First simultaneous detection of terrestrial ionospheric molecular ions in the Earth’s inner magnetosphere and at the Moon – 12 ottobre 2017


Prof. Iannis Dandouras

Institut de Recherche en Astrophysique et Planétologie, CNRS Université de Toulouse CNES, Toulouse, France

12Ottobre 2017, ore 14:30 Aula IB09 Area Tor Vergata – IAPS Via Fosso Del Cavaliere, 100


Heavy ions escaping from a planetary atmosphere can contribute to the long-term evolution of its composition. The ARTEMIS (Acceleration, Reconnection, Turbulence, and Electrodynamics of the Moon’s Interaction with the Sun) spacecraft has recently observed outflowing molecular ions at lunar distances in the terrestrial magnetotail. Backward particle tracing indicated that these ions should originate from the terrestrial inner magnetosphere.

Here we have examined Cluster data acquired by the CIS-CODIF (Cluster Ion Spectrometry-Composition Distribution Function) ion mass spectrometer, obtained in the terrestrial magnetosphere. Events were selected for which the orbital conditions were favourable and the Cluster spacecraft were in the high-latitude inner magnetosphere a few hours before the ARTEMIS molecular ion detection, a time compatible with the transfer to lunar distances. Analysis shows that the CIS-CODIF instrument detected, in upwelling ion beams and in the ring current, a series of energetic ion species including not only O+ but also a group of molecular ions around ~30 amu. Given the 5-7 m/Δm mass resolution of the instrument, these could include N2+, NO+, or O2+. The events were during active periods, with CME arrivals followed by a northward rotation of the IMF.
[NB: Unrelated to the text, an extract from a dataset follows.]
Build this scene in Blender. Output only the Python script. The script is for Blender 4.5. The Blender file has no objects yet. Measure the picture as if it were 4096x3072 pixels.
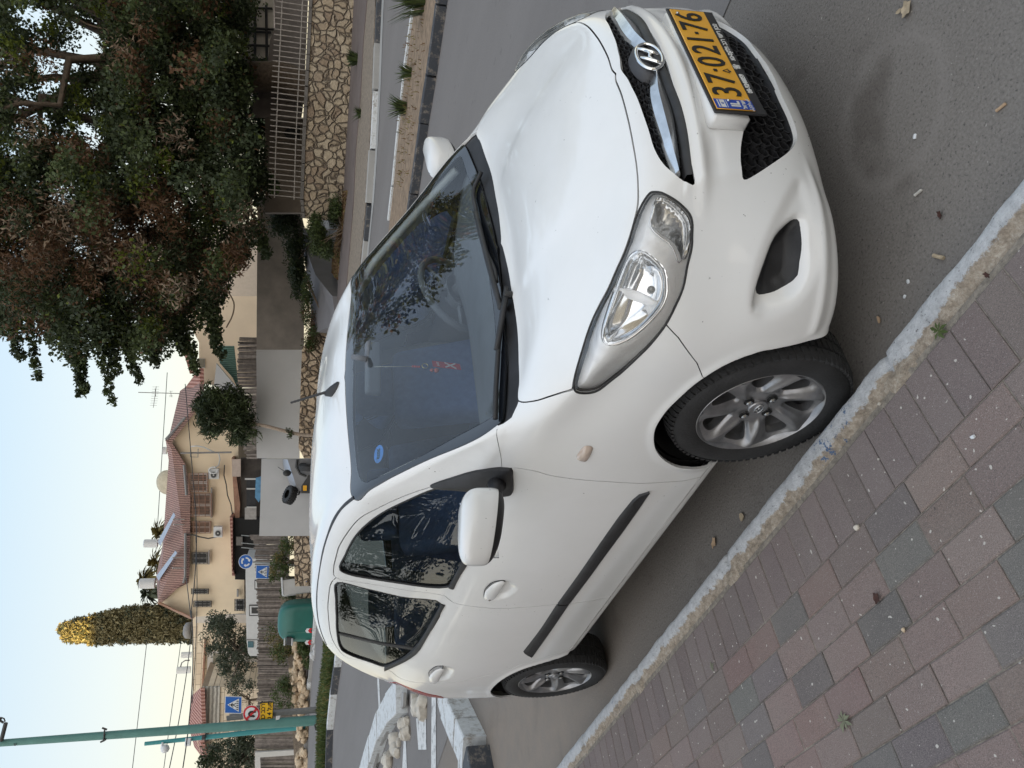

Although energetic heavy molecular ions have been detected in the storm time terrestrial magnetosphere in the past, these events constitute the first coordinated observation in the Earth’s inner magnetosphere and at the Moon. They show that molecular ion escape, during active periods, is an additional escape mechanism (with respect to the atomic ion escape). Quantifying these mechanisms is important in order to understand the long-term (billion years scale) evolution of the atmospheric composition, and in particular the evolution of the N/O ratio, which is essential for habitability. Terrestrial heavy ions, transported to the Moon, suggest also that the Earth’s atmosphere of billions of years ago may be preserved on the present-day lunar regolith.

Future missions, as the proposed ESCAPE mission, should investigate in detail the mechanisms of atomic and molecular ion acceleration and escape, their link to the solar and magnetospheric activity, and their role in the magnetospheric dynamics and in the long-term evolution of the atmospheric composition.